Hatch Restore is based on the same technology as Rest, which helped Weiss build it a lot quicker. Still, her team faced a technical challenge, which stemmed from the different approaches of designing products for kids and for adults. Hatch Restore is for adults, and Weiss’ team had to design a UX that would provide them with personalized options.

As anyone suffering from insomnia can attest to, turning off the lights to fall asleep might work for babies, but not for adults. The Hatch team’s solution to the design challenge was to use easy-to-understand onboarding, including a five-question sleep quiz, to create an easy-to-use, personalized sleep routine.

“It actually helps you get good sleep by virtue of design,” Weiss says. “The personalized sleep routine is designed to help you fall asleep, stay asleep, get back to sleep (if you need), and then wake up feeling rested.”

Hatch is working on incorporating more voice functionality into all of the products. In the near future Restore users will be able to experience truly personalized sleep and wake routines by putting away their mobile devices to wind down at night and by controlling morning alarms using their voice, Weiss says.

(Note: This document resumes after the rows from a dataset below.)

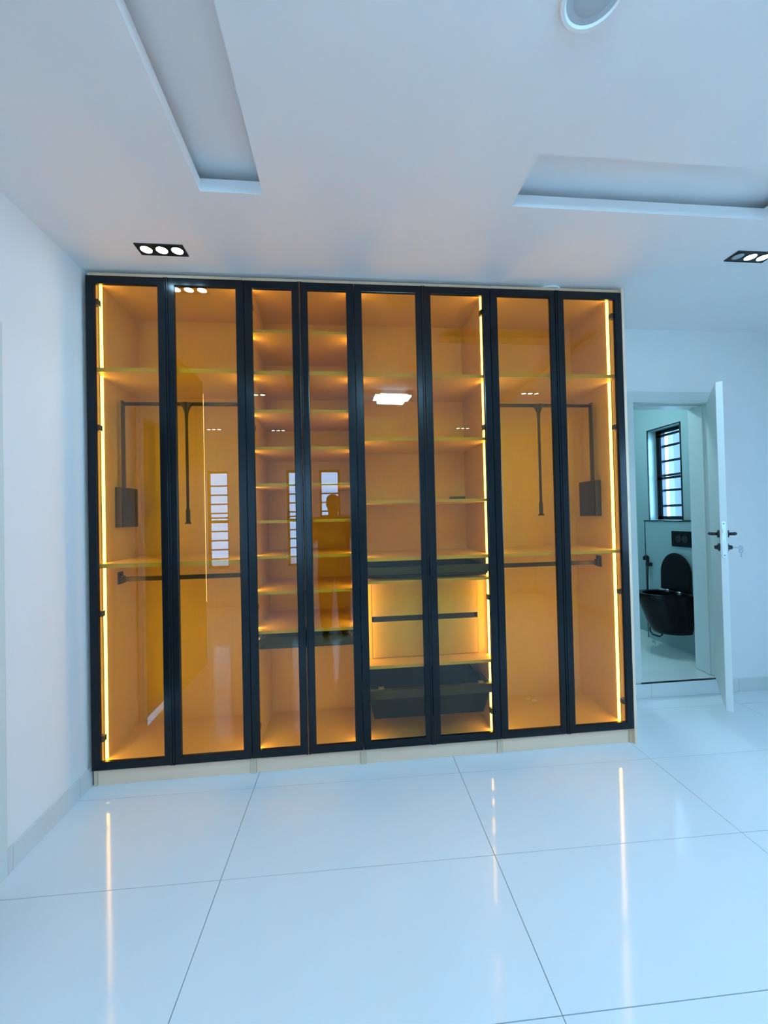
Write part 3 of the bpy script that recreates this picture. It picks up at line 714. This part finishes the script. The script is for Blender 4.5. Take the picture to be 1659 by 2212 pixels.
trs = [V(0, 0, 1.08, (0.19, 0.14)), V(0, 0, 0.95, (0.20, 0.145))]
te = [(0, 1)]
for s in (-1, 1):
    i = len(trs); trs += [V(s * 0.115, 0, 0.82, 0.13), V(s * 0.118, 0.012, 0.52, 0.10), V(s * 0.12, -0.005, 0.30, 0.09), V(s * 0.12, -0.012, 0.06, 0.08)]
    te += [(1, i), (i, i + 1), (i + 1, i + 2), (i + 2, i + 3)]
skin_mesh('trousers', trs, te, 'trousers', pe)
for s in (-1, 1):
    skin_mesh('shoe', [V(s * 0.12, -0.05, 0.047, 0.045), V(s * 0.122, 0.03, 0.050, (0.048, 0.048)), V(s * 0.126, 0.13, 0.040, (0.047, 0.036)), V(s * 0.128, 0.185, 0.034, (0.036, 0.030))], [(0, 1), (1, 2), (2, 3)], 'shoe', pe, root=1)
bm = bmesh.new(); bmesh.ops.create_uvsphere(bm, u_segments=24, v_segments=16, radius=1.0)
for v in list(bm.verts):
    v.co = Vector((PX + v.co.x * 0.090, PY + 0.020 + v.co.y * 0.112, 1.762 + v.co.z * 0.092))
bmesh.ops.delete(bm, geom=[v for v in bm.verts if v.co.z < 1.765 + (v.co.y - PY) * 0.5], context='VERTS')
link('hair', bm, 'hair', pe, smooth=True)
bm = bmesh.new(); add_tube(bm, [(PX, PY + 0.125, 1.735), (PX, PY + 0.148, 1.70), (PX, PY + 0.125, 1.69)], [0.009, 0.017, 0.014], 10); link('nose', bm, 'skin', pe, smooth=True)
for s in (-1, 1):
    link('eye', lathe([(0.002, 0.012), (0.010, 0.008), (0.013, 0.0), (0.010, -0.008)], (PX + s * 0.030, PY + 0.121, 1.735), 'y', 12), 'eye', pe, smooth=True)
    link('pupil', lathe([(0.006, 0.0), (0.006, 0.0022), (0.003, 0.003)], (PX + s * 0.030, PY + 0.1315, 1.735), 'y', 10), 'hair', pe)
    link('ear', lathe([(0.012, -0.008), (0.028, -0.004), (0.030, 0.004), (0.014, 0.008)], (PX + s * 0.083, PY + 0.02, 1.715), 'x', 14), 'skin', pe, smooth=True)
link('mouth', box(PX - 0.024, PX + 0.024, PY + 0.108, PY + 0.124, 1.655, 1.666, 0.004), 'trousers', pe)
ph = thing('phone', 'black phone held up in both hands', 'phone', (PHX, CAM[1] - 0.016, PHZ - 0.08))
link('phone_body', box(PHX - 0.035, PHX + 0.035, CAM[1] - 0.0230, CAM[1] - 0.0165, PHZ - 0.08, PHZ + 0.08, 0.003), 'black', ph)
link('phone_screen', box(PHX - 0.033, PHX + 0.033, CAM[1] - 0.0235, CAM[1] - 0.0230, PHZ - 0.076, PHZ + 0.076), 'slate', ph)
for dx, dz in ((0.022, 0.060), (0.022, 0.038)): link('phone_lens', lathe([(0.008, 0), (0.008, 0.002), (0.006, 0.003)], (PHX + dx, CAM[1] - 0.0165, PHZ + dz), 'y', 16), 'blackm', ph)
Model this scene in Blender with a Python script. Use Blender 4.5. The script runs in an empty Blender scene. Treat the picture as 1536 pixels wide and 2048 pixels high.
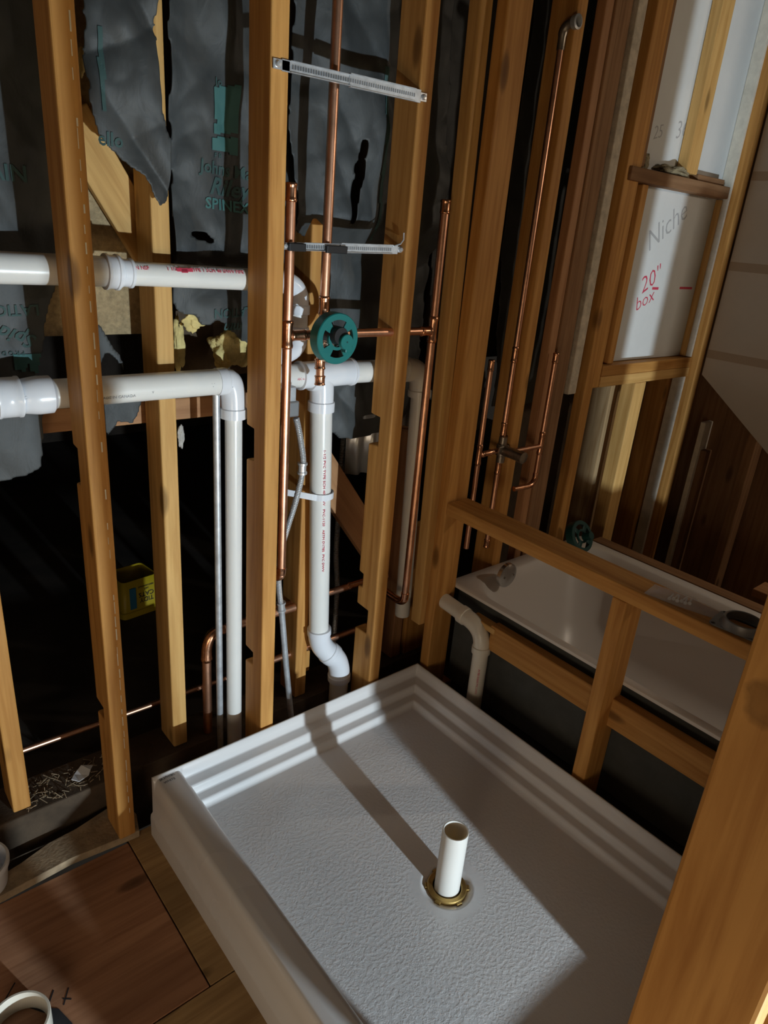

“I think every product, every electronic, will have some sort of voice function,” Weiss says. “There's no question that it's a big part of our roadmap.”

Weiss added that the ability to design both great software and hardware solutions provides a long-term competitive advantage. “Our mission is to design elegant solutions that people are proud and happy to have in their bedrooms,” she says.

As voice technology advances, Weiss believes that Hatch, with the Alexa Fund at its side, is in a prime position to design innovative IoT devices for smart bedrooms.